Friday, 13 February 2015

February 13th............what a grey day.
The weatherman, the very same jovial jock, declared Friday the 13th would be a cool day with rain.
The planned route was to drive to Embleton in Northumberland, catch a bus to Longhoughton, walk up the coast to Newton by the Sea and across country back to Embleton.
A full house turned out, Brian, Harry, Dave, John H, John C, Ben, Ray and me, an octogadge.
To get to Embleton take the A1 north and turn east just beyond Alnwick and follow road signs to the village.   It is apretty village with at least two pubs and a church, Holy Trinity, which has 14th C origins.  
Holy Trinity Church, Embleton. The Mothers' Union sell coffe two mornings a week,
but not Friday.

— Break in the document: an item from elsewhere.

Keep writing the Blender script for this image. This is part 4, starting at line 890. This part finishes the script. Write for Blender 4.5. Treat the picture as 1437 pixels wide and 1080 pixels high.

Shame.
                                                                                                                                           Once booted up we waited for the X18 Arriva bus to take us to Longhoughton. This service runs very infrequently so if you wish to use it check the timetable. We got off at the SPAR shop in Longhoughton.
A map could be useful, particularly for the last section of the walk and the one to us is OS Explorer 332 Alnwick and Amble. It covers about 95% of the walk, missing the first few hundred yards and the bit round the village at Newton by the Sea.
                                              Parking in Embleton, near the Post Office.
From the bus stop in Longhoughton we walked a short distance south before turning left along a road which eventually became a track leading through the farmyard at Low Stead where we were met by a very friendly collie. Continuing our way we soon came to Northumberland Coastal Path/ St. Oswald's Way and headed north along a muddy footpath. The map is worth carrying just for the names. We joined the footpath at Howdiemont Sands, walked past Sugar Sands and crossed a footbridge at Iron Scars which has an interesting geological outcrop and a freshwater spring.
                                                  Footbridge at Iron Scars
                                                         Howick Burn from the footbridge
                                                              Spot the heron
                                              And how much longer will this last?
Continuing on the coastal path we passed a cottage overlooking the sea, probably a holiday let, or an ideal place to write a novel.
               A coastguard's lookout?
The names continue to amuse, Swine Den, Black Hole and Hole o' the Dike. Eventually we arrived in the fishing village of Craster, famous in the north-east for kippers. We decided to stop and make use of the benches overlooking the harbour for a Herbie Spot. Pork pies, two varieties of flapjack, (one the chocolate coated special from Mrs A.), almond slices and Ben's ginger biscuits. (183 pounds)

                                            Craster Harbour and distant Dunstanburgh in the top picture.
                                                        This turnstone and his mates joined us for lunch
Lunch over we said goodbye to the turnstones and continued north towards the always magnificent ruin of Dunstanburgh. On a grey misty day it looks even more mysterious than usual.
                                                        The ruined gateway at Dunstanburgh
                                                           and the ruined Lilburn Tower.
About half a mile north of the castle we left the path and walked down to the beach. The sandy Embleton Bay has a gentle curve until you reach Low Newton by the Sea, which has a pub called the Ship, famous for its meals and home brewed beer. We didn't stop.
                          The Ship at Low Newton by the Sea. It is in the corner of a square of cottages.
We followed the path round the back of the square and headed for the bird hides overlooking Newton Ponds to give the watchers among us the opportunity to watch the ducks and geese. A man who was already in the hide demanded we be quiet or we would frighten the birds, so like naughty children we walked away. From the hides, continuing south at the start is a well marked path across fields back to Embleton. The path goes directly across at least one field but it was ploughed and muddy, we stuck to the edge.
Back in Embleton we changed and headed for Grey's Inn. What a find. The pub kept six real ales, four of them on today including Tempest, Alnwick and Secret Kingdom. The landlord was enthusiastic about his beers, discussing the correct temperatures for each, his home brew and the pub in general. Five barrels, definitely.
Jock had the weather wrong, we had no rain until we were driving home, but it had been a cool and misty day, but a good one.

Matrix  MMXV             G
                                                                   steps                                  miles
LIDL 3D                                                  25311                                  11.46
Higear                                                      20938                                    9.5
Dave's 3D                                                21365                                    7.68
Dave's USB                                             21756                                    7.55
OUTDOOR GPS                                                                                  10.2
Brian's GPS                                                                                           10.4

Both maps;
Contains OS data copyright. Crown Copyright and data base right 2015

The Times has an eight page pull out on the glories of Northumberland today (14/02/15)
It invites readers to enjoy the glories of the county, the wall, the hills, the castles, the coast and the history, plus fine dining of course, at The Ship, Low Newton by the Sea. All well and good but having been invaded by Saxons, Vikings, Romans and Scots do we really want hordes of southerners clogging up our hilltops on a Friday?